** Exercise aim **
Give again, word for word, each line from the top of the listing through the line that holds "32).build('finial', M['chrome'], tbar, 50)".

┌────────

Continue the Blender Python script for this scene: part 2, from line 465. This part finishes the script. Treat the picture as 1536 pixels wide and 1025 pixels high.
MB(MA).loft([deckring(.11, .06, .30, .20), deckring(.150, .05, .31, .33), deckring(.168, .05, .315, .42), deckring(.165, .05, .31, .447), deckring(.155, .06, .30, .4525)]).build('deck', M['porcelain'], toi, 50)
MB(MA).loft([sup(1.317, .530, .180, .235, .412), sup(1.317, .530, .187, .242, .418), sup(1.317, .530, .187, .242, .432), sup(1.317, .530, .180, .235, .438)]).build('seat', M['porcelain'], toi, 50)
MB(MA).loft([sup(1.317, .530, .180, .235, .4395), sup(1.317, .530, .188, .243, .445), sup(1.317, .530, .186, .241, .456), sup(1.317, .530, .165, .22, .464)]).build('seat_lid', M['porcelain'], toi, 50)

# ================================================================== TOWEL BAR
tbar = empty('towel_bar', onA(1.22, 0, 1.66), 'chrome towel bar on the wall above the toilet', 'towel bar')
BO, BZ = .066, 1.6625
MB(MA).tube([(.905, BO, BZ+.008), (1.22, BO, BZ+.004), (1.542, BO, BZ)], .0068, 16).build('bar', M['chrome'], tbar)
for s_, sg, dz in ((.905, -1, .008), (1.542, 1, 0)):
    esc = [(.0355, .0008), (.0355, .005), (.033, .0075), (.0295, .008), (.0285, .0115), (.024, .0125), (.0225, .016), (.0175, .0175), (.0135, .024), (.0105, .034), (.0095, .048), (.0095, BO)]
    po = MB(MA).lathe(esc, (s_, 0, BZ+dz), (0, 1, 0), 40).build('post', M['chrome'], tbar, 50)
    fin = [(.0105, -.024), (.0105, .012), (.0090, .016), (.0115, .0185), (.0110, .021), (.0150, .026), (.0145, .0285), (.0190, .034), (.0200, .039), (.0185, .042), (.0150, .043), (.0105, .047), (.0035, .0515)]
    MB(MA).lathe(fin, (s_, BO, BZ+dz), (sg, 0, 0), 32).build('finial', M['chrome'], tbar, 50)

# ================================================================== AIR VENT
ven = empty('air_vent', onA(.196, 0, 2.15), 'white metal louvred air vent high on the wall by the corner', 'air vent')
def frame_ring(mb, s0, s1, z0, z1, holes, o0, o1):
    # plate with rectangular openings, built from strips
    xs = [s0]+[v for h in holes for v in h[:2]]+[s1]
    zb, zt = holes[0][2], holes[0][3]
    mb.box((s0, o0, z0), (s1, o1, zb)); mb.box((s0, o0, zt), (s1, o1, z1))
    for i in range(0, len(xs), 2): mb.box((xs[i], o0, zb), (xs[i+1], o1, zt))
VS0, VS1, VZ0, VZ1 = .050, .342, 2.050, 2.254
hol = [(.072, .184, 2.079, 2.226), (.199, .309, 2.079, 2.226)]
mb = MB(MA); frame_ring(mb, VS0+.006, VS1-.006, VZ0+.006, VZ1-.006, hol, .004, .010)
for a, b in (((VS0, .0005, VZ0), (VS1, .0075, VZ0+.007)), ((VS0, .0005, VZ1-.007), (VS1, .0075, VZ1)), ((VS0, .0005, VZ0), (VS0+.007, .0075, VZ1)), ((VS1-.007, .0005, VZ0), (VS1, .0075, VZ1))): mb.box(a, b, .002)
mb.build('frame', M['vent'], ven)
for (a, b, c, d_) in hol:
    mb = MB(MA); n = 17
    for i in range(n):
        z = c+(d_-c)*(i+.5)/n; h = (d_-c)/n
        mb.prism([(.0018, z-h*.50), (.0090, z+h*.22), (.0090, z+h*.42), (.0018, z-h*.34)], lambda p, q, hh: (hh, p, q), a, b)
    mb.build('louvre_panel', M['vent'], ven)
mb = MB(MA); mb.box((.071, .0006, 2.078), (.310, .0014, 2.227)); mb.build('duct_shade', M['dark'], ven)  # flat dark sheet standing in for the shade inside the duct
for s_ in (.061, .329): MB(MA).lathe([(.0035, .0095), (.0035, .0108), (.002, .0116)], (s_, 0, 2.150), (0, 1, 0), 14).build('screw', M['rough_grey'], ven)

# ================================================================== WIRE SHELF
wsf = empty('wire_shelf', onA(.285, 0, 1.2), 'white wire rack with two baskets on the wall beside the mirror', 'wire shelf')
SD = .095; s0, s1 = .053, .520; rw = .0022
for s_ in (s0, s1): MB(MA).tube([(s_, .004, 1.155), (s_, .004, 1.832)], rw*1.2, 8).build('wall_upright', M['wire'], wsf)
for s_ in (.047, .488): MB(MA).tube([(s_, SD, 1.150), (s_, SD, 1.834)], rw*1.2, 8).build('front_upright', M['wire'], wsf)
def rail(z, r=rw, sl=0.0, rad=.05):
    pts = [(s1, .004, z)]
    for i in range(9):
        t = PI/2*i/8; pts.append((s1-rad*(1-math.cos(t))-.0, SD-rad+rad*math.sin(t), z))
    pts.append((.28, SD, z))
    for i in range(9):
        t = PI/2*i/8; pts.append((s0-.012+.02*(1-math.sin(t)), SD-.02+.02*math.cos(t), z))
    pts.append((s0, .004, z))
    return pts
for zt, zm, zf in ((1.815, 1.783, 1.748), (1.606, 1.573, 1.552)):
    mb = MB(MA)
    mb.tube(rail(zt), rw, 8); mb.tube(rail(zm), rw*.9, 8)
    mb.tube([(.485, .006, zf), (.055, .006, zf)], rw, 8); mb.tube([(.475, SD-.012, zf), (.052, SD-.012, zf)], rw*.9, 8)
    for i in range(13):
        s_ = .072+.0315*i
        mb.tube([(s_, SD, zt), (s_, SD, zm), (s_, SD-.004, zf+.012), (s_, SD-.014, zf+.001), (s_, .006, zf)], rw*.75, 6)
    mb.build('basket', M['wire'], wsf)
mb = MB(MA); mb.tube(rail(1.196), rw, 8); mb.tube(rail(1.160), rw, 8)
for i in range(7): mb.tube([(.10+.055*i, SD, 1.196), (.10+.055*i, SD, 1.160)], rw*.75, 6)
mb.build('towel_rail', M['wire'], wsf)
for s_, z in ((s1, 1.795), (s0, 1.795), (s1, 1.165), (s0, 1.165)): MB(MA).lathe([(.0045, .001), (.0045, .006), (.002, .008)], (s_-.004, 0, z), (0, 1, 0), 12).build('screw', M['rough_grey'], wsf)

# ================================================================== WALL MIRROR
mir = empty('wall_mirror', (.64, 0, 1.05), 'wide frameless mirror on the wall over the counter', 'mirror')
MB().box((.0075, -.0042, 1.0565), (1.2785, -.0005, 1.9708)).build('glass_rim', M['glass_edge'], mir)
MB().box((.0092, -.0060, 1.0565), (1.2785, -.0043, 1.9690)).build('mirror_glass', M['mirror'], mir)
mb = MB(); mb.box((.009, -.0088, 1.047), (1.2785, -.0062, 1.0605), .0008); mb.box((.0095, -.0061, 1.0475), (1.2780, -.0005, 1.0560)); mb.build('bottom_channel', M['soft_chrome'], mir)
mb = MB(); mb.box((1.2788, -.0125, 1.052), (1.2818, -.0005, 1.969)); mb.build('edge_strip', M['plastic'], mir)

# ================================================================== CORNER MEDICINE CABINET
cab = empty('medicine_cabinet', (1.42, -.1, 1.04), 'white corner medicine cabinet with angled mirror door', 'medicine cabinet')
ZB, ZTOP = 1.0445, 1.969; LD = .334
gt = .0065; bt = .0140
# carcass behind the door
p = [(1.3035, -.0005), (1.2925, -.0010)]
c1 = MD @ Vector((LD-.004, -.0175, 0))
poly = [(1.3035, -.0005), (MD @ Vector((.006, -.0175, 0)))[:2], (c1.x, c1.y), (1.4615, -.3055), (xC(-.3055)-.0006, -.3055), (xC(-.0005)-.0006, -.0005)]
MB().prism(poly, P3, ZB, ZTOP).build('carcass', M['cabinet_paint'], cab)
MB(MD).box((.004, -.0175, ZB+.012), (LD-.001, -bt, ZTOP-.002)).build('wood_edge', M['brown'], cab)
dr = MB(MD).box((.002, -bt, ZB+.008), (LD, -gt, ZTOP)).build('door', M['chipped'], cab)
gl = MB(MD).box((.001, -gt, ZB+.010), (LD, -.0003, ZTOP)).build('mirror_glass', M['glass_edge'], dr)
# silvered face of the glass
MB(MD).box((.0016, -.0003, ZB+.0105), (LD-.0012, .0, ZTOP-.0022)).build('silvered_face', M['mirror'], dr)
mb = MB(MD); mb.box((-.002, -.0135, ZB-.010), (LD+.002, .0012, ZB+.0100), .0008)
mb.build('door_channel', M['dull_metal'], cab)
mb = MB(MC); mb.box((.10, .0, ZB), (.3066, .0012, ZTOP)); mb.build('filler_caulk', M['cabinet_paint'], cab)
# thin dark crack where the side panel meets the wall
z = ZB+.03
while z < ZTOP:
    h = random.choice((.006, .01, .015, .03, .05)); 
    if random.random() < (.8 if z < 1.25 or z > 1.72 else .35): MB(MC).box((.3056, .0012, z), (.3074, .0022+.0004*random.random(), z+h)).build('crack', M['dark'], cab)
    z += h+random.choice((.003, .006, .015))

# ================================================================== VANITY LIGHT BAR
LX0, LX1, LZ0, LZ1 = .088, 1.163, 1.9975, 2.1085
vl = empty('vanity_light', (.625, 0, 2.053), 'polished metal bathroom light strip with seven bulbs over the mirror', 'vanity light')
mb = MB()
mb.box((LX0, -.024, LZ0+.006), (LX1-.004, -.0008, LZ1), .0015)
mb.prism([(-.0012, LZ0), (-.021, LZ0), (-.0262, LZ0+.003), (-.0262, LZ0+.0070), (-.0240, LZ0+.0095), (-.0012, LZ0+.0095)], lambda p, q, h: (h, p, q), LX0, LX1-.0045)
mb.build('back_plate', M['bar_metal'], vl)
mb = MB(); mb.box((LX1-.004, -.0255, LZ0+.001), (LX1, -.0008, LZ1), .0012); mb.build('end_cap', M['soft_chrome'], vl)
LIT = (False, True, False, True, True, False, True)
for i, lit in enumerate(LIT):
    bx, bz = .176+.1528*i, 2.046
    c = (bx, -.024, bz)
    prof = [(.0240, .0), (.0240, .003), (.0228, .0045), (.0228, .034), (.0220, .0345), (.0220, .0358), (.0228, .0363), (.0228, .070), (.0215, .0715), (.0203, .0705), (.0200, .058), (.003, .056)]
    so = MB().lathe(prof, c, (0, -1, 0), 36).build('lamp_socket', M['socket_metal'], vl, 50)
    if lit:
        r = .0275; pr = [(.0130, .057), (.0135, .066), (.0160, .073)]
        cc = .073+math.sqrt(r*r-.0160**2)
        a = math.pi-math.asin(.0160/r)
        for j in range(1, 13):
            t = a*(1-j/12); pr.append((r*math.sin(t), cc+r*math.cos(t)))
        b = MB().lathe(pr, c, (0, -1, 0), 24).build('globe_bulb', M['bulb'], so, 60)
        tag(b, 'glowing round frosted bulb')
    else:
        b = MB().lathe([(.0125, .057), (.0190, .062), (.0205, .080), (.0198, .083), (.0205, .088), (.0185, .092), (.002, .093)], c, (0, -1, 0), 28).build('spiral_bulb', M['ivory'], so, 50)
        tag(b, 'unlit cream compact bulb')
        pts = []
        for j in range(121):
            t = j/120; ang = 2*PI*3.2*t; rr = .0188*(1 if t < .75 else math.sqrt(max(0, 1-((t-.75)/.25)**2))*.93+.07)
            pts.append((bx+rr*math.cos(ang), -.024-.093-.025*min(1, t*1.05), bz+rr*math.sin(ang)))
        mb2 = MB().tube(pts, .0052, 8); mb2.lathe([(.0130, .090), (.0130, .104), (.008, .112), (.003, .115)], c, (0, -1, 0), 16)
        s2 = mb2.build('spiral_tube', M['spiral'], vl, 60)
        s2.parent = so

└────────

** Solution **
Continue the Blender Python script for this scene: part 2, from line 465. This part finishes the script. Treat the picture as 1536 pixels wide and 1025 pixels high.
MB(MA).loft([deckring(.11, .06, .30, .20), deckring(.150, .05, .31, .33), deckring(.168, .05, .315, .42), deckring(.165, .05, .31, .447), deckring(.155, .06, .30, .4525)]).build('deck', M['porcelain'], toi, 50)
MB(MA).loft([sup(1.317, .530, .180, .235, .412), sup(1.317, .530, .187, .242, .418), sup(1.317, .530, .187, .242, .432), sup(1.317, .530, .180, .235, .438)]).build('seat', M['porcelain'], toi, 50)
MB(MA).loft([sup(1.317, .530, .180, .235, .4395), sup(1.317, .530, .188, .243, .445), sup(1.317, .530, .186, .241, .456), sup(1.317, .530, .165, .22, .464)]).build('seat_lid', M['porcelain'], toi, 50)

# ================================================================== TOWEL BAR
tbar = empty('towel_bar', onA(1.22, 0, 1.66), 'chrome towel bar on the wall above the toilet', 'towel bar')
BO, BZ = .066, 1.6625
MB(MA).tube([(.905, BO, BZ+.008), (1.22, BO, BZ+.004), (1.542, BO, BZ)], .0068, 16).build('bar', M['chrome'], tbar)
for s_, sg, dz in ((.905, -1, .008), (1.542, 1, 0)):
    esc = [(.0355, .0008), (.0355, .005), (.033, .0075), (.0295, .008), (.0285, .0115), (.024, .0125), (.0225, .016), (.0175, .0175), (.0135, .024), (.0105, .034), (.0095, .048), (.0095, BO)]
    po = MB(MA).lathe(esc, (s_, 0, BZ+dz), (0, 1, 0), 40).build('post', M['chrome'], tbar, 50)
    fin = [(.0105, -.024), (.0105, .012), (.0090, .016), (.0115, .0185), (.0110, .021), (.0150, .026), (.0145, .0285), (.0190, .034), (.0200, .039), (.0185, .042), (.0150, .043), (.0105, .047), (.0035, .0515)]
    MB(MA).lathe(fin, (s_, BO, BZ+dz), (sg, 0, 0), 32).build('finial', M['chrome'], tbar, 50)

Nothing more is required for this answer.